Let $V = \mathbb{R}^n$ and $A\in\mathbb{M}_{n\times n}(\mathbb{R})$ show that $\left \langle A^tx, y \right \rangle = \left \langle x, Ay \right \rangle$.
I managed to demonstrate the exercise in the case of the standard inner product but I don't know how to do it for any inner product.
Is there an easy way to do it without using adjoint transformations?
This fails in general if you don't take the standard inner product.

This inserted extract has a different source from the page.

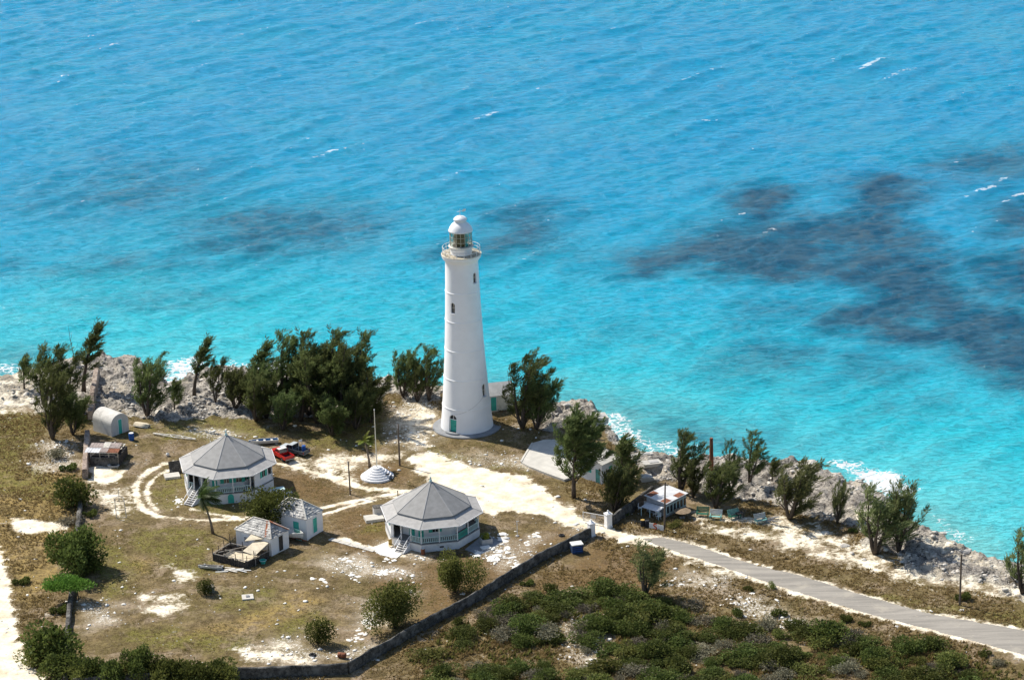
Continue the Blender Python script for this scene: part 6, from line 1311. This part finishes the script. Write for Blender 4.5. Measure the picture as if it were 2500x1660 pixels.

For example, take $\langle x,y\rangle := x_1y_1 + 2x_2y_2$ on $\Bbb R^2$ and take $$ A := \begin{bmatrix} 0 & 2 \\ 1 & 0\end{bmatrix} $$ then $\langle A^Te_1,e_2\rangle = \langle 2e_2,e_2\rangle = 4$ but $\langle e_1,Ae_2\rangle = \langle e_1,2e_1\rangle = 2$.
Edit: Just to clarify what you might have been looking for instead, given a Hilbert space $H$ (which for these purposes are nice inner product spaces such as $\Bbb R^n$ with the standard inner product) and a bounded linear operator $T:H\to H$ (which in the finite-dimensional setting, this is any linear transformation), its adjoint operator is the linear operator $T^*:H\to H$ characterised by the property that $$ \langle Tx,y\rangle = \langle x,T^*y\rangle $$ which is then just the definition of the adjoint operator (since in the case where $T$ is bounded, an adjoint always exists and is unique). In $\Bbb R^n$ with the standard inner product, what you have shown is that the adjoint operator is given by taking the transpose matrix, but as the above example shows, the adjoint operator necessarily depends also on the inner product in question.